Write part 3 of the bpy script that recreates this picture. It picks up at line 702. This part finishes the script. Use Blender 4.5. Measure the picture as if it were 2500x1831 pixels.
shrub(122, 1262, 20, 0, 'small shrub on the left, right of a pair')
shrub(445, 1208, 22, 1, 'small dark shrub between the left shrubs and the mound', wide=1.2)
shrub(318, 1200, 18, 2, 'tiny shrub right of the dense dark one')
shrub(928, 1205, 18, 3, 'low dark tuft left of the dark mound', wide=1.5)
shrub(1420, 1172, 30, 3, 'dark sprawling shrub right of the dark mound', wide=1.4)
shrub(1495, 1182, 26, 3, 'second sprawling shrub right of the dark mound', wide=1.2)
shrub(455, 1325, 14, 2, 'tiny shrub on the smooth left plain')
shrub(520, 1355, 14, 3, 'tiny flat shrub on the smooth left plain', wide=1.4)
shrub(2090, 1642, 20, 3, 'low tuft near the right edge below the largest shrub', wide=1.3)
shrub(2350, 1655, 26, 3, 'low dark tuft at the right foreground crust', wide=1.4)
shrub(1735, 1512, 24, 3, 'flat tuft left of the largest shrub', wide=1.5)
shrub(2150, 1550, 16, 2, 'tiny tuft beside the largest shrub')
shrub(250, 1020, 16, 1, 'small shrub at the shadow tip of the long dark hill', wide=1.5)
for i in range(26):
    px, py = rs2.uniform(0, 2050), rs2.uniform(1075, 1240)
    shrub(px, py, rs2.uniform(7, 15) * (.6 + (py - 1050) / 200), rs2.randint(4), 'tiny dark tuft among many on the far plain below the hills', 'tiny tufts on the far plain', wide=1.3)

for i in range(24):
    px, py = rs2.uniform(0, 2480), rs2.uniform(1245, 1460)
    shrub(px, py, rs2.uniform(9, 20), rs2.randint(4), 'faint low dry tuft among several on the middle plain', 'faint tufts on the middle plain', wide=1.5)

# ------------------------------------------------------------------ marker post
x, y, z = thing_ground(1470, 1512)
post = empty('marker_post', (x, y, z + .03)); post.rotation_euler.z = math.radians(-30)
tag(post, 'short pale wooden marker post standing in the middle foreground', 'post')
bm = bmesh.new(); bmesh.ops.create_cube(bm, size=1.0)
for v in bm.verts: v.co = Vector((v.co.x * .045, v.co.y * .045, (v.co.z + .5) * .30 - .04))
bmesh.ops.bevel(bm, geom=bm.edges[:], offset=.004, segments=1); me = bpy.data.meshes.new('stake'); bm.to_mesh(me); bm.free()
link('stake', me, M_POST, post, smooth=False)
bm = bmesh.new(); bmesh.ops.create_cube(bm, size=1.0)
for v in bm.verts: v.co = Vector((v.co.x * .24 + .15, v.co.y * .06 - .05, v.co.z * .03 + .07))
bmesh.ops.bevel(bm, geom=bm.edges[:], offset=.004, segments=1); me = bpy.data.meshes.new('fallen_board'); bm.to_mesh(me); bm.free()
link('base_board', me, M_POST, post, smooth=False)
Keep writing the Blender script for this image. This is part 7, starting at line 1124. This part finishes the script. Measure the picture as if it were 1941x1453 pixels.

OBJECTIVE. Lines that hold "part" are the ones to copy; find all of them.

SOLVED PROBLEM.
Write part 3 of the bpy script that recreates this picture. It picks up at line 702. This part finishes the script. Use Blender 4.5. Measure the picture as if it were 2500x1831 pixels.
Keep writing the Blender script for this image. This is part 7, starting at line 1124. This part finishes the script. Measure the picture as if it were 1941x1453 pixels.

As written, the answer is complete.